One criticism of the original LFT-8 was it’s high frequency output, which was somewhat lower than many other speakers. The LFT has a 3-position tweeter hookup provision, which allows the tweeter’s output level to be selected. Some listeners thought that even at the highest setting, the LFT-8’s tweeter output was too low. Bruce Thigpen made a change to his ribbon tweeter, it’s location of the speaker’s baffle, and the speaker’s x/o. The change resulted in a new model designation, the LFT-8a. The only other change to the LFT in it’s entire history was to a better low frequency driver---an 8" dynamic woofer in a sealed enclosure. That resulted in the only other model designation change to the speaker, to the current LFT-8b.

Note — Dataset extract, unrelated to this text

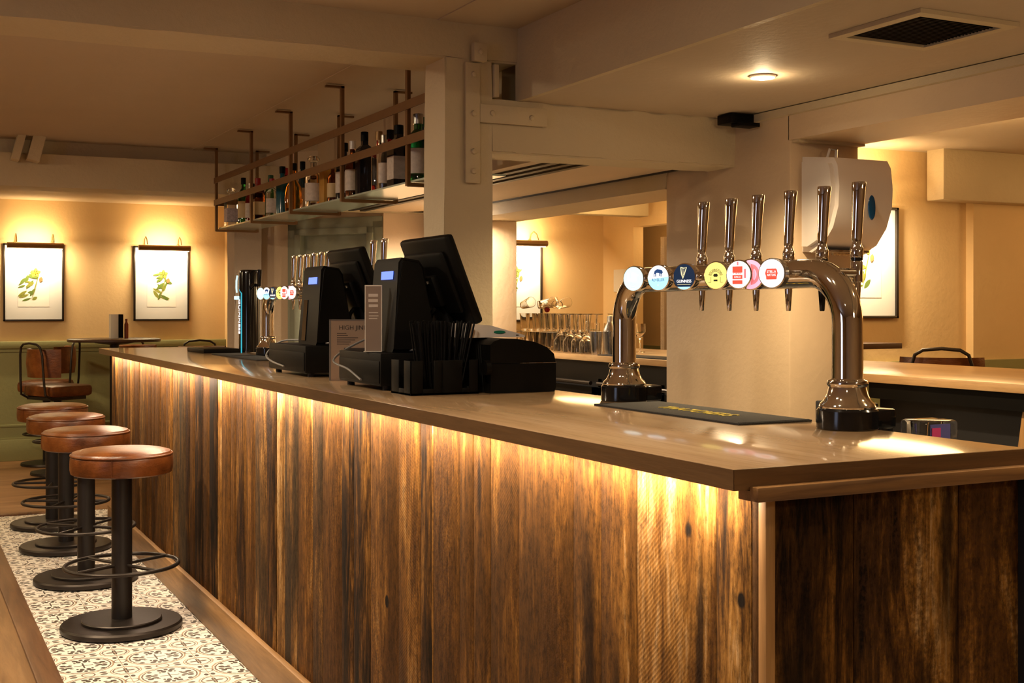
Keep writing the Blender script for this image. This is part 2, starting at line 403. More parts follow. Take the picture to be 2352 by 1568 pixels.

The LFT-8b has a nominal impedance of 8 ohms, but the LFT driver/ribbon tweeter combo presents an 11 ohm load to the power amp. The speaker has dual binding posts, one for the panels (LFT driver and ribbon tweeter), the other for the woofer. The panel’s 11 ohm load makes it much more tube-friendly than the other magnetic-planar loudspeaker---the Magneplanar, of course. The LFT-8b is not "ruthlessly revealing" (a euphemism for bright/forward), so can be paired with a good solid state amp. Because of the dual binding posts, if one chooses to do so the speaker can be run with a tube amp on the m/t panel, a solid state on the woofer. That makes possible the use of a pair of moderately-powered amps, but if one wants to use a single amp, a good hundred watter should be sufficient for all but the largest rooms. The same can not be said of Maggies (I’ve owned four pair of them, including the Tympani-IVa’s I currently own), which can use as much power as you throw at them.